A couple of years later, I was lucky enough to spend a year in his laboratory at the Technical University of Braunschweig as part of my PhD work. To be fair, I was very fortunate with having great teachers and mentors during my stay at the Moscow State University, but I still recall my time in Professor Wahl’s group as one of my most significant professional and personal experiences. It was time of non-stop learning: technical learning, learning about how to work with people, learning how to operate in a different cultural environment. The atmosphere was demanding and yet very motivational. Learning, passion, striving to find new creative solutions were the name of the game. Professor Wahl was running around spreading contagious enthusiasm, guiding, advising, helping. Indifference was not part of his world! He was generously sharing his knowledge, his experiences. It went beyond the work. We could be discussing the latest news on high temperature superconductivity, and then in the end of the conversation, he would say: “By the way, in a few days our amateur choir will be performing Fauré’s requiem (Somehow, this one did not come as a surprise; after all, I’d already listened to the Wahl family quartet where he played the flute), please, come”.

At one point, I was struggling with process controls of the CVD of high temperature superconductors: he dropped a pile of papers on my desk dealing with phase diagrams of the Bi-Sr-Ca-Cu-O system (one more chemical symbol and my head would have probably exploded), telling me – “Read them. I hope to learn something new from you during the next seminar”. Learning from me? How is that possible?

A few times a week, he would storm by my desk in the morning, throwing the newest issue of Die Süddeutsche Zeiting in front of me – “There is an interesting article on page …. Let’s discuss during lunch”. “Professor, I am sorry but I cannot read German that fast” I would say to him. Well, no mercy was taken on me and a couple of months later I was able to satisfy this demand. Finally, I got it; he was genuinely interested in other opinions and he was in the non-stop learning mode himself. He was pushing my and other students’ limits, but he never stopped pushing his.

“Go deep, but make it simple”, he said. He certainly had that talent and that ability to condense a seemingly complex problem to a set of very practical and simpler concepts – a great gift, in materials science in particular. Understanding gas dynamics in CVD reactors, calculating the diffusion coefficients, dealing with intricacies of the surface chemistry would suddenly become simple after his explanations. Seemingly simple and easy when he talked about it, but if one followed his previous research it would become obvious how much hard work, trials and errors were behind that ability to make it simple. Hard work which he never stopped demanding from his students and peers; hard work, which he never stopped demanding from himself.

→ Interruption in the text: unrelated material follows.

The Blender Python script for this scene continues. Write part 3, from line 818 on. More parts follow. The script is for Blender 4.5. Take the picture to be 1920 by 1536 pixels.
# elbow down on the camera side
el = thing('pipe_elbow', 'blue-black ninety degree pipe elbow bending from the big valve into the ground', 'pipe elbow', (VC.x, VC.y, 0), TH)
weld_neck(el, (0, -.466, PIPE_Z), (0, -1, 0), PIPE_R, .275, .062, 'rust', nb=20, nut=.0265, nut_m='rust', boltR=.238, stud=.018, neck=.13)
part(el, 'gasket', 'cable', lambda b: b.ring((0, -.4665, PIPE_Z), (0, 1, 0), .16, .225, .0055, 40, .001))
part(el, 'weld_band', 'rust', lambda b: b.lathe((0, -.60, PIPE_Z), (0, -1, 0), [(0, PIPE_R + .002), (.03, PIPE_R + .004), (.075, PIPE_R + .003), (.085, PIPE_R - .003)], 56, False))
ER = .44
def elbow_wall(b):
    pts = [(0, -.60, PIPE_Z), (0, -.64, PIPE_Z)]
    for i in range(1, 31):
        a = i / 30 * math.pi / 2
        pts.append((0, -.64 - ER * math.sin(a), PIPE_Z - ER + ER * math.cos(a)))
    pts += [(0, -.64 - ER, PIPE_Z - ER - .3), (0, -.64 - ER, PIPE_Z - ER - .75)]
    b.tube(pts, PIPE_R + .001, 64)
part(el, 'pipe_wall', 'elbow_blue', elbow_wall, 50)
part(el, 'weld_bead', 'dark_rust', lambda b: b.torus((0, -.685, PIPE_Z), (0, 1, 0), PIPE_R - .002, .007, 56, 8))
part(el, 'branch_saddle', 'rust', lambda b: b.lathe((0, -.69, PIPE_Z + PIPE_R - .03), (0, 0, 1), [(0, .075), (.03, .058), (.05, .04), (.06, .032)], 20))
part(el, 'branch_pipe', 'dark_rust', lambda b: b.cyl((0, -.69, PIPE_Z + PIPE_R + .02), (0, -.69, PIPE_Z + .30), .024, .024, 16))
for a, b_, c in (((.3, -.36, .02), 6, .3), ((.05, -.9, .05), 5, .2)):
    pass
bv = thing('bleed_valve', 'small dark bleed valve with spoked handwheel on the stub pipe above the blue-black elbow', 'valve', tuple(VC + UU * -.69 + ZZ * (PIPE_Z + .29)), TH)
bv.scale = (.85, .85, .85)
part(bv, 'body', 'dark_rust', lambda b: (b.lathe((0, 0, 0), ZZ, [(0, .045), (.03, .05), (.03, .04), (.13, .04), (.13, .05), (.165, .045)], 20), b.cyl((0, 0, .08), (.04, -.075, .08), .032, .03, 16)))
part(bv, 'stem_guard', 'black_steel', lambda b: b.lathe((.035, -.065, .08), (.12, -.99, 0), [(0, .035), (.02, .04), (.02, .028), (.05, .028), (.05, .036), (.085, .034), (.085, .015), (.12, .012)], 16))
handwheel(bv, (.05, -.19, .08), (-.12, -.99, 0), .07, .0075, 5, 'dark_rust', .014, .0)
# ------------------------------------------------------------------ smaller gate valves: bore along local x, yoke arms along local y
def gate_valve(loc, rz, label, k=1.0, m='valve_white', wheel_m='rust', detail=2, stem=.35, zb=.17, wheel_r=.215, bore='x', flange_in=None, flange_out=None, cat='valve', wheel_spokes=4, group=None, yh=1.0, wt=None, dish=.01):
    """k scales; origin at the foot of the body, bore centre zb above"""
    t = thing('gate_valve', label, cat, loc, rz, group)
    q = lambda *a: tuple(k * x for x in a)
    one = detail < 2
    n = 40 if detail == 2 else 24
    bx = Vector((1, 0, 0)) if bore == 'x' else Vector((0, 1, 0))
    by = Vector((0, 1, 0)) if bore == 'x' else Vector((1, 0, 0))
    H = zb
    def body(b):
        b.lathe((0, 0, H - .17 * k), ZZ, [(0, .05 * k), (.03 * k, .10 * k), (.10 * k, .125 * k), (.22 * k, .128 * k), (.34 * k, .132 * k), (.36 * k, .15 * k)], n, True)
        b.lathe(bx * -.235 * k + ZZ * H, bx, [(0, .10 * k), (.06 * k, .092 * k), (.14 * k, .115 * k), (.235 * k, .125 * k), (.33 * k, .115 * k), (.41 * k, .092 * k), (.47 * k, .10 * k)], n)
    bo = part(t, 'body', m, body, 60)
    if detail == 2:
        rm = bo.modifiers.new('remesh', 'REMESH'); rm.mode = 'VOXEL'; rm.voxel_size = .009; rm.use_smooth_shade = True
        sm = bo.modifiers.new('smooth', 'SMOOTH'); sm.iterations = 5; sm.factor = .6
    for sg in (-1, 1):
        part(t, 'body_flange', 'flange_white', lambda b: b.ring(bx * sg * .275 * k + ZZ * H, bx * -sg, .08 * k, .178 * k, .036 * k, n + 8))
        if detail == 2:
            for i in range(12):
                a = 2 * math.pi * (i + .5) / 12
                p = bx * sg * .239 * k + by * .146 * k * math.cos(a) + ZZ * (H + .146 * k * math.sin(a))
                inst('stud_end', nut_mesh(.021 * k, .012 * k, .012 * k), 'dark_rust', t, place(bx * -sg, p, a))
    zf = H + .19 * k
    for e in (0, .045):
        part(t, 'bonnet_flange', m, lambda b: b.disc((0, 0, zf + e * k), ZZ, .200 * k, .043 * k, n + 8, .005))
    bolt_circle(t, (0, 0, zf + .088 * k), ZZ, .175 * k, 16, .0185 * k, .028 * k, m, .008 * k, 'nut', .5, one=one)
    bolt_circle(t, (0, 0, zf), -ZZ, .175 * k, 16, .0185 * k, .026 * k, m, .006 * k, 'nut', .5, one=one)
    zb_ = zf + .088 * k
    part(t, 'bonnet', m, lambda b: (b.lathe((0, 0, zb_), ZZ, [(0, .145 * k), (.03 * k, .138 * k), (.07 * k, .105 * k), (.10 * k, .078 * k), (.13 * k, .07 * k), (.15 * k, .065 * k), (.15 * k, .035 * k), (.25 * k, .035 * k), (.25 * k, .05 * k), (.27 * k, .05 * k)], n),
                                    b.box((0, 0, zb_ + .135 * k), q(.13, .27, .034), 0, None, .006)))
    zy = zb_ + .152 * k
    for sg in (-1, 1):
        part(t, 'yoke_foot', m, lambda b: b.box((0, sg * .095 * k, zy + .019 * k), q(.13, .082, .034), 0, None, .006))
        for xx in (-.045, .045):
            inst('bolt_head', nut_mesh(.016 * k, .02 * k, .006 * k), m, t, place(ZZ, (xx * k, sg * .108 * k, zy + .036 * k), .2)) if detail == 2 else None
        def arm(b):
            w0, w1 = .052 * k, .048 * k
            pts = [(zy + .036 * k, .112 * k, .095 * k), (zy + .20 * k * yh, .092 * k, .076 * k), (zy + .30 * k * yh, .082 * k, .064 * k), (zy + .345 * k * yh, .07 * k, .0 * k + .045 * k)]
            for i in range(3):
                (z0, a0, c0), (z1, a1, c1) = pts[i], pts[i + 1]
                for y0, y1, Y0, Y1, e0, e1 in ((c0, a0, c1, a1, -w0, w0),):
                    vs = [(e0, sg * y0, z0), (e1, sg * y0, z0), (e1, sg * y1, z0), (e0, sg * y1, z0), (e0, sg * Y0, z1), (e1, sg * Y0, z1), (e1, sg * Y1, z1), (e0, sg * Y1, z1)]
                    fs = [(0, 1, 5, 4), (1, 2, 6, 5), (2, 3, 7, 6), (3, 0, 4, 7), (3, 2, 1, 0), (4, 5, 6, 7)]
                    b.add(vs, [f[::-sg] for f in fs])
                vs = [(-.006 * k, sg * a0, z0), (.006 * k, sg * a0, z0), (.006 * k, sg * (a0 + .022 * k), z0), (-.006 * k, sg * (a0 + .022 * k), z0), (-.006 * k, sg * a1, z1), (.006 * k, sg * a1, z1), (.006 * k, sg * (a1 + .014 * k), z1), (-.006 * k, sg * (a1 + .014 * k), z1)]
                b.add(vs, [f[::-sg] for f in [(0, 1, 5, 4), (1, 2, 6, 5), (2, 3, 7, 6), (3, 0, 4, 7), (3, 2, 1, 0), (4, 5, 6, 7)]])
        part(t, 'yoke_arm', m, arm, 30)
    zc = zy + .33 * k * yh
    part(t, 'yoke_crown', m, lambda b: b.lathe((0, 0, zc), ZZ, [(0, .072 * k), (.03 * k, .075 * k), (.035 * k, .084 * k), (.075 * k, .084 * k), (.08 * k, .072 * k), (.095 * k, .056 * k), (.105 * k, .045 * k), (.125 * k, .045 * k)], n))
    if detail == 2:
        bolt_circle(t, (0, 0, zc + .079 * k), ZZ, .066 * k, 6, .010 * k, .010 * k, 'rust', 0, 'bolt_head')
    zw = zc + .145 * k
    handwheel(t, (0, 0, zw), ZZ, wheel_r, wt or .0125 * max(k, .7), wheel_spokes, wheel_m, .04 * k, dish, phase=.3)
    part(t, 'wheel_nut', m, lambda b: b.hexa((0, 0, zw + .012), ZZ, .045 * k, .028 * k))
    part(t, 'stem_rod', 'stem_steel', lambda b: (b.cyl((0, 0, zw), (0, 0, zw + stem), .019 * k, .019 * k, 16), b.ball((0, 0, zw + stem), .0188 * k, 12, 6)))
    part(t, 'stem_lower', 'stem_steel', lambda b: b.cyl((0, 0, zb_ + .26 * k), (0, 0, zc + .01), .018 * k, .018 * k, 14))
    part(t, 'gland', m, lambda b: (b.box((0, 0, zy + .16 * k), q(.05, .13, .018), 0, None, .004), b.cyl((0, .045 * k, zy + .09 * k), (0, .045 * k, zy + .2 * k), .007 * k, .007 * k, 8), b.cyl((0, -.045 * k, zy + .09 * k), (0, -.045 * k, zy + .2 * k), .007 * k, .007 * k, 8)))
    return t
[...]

Being grounded in practicality and realism in solving problems in applied science is a great trait. Having the ability to dream is an even greater one. Professor Wahl once said during his lecture – “You need to dream about discovering your own Troy. It can be small, it can be big, but it needs to be yours”, and then he smiled: “Just do not lose your touch with reality and time on the way. As a first step, you can tell me during the next seminar about hydrogen adsorption on the silicon surface”. Switching between serious matter and something humorous was very natural for him. He loved cultural references when he was joking. One time, several of us were working very late to meet a deadline for a paper submission. Other colleagues were leaving the building, turning off the equipment and lights in their offices. The place was growing more and more quiet. Finally, there were just a few of us left in his corner office. Professor Wahl looked around and said: “It feels like Haydn’s Farewell Symphony”. I did not say anything – I simply did not know that piece of music. Next day I looked it up in the Brockhaus encyclopedia (yes, it was before the internet) and several days later I went to the music store and bought the CD with the Farewell Symphony. I still keep this CD. Musicians may be gone but the music stays.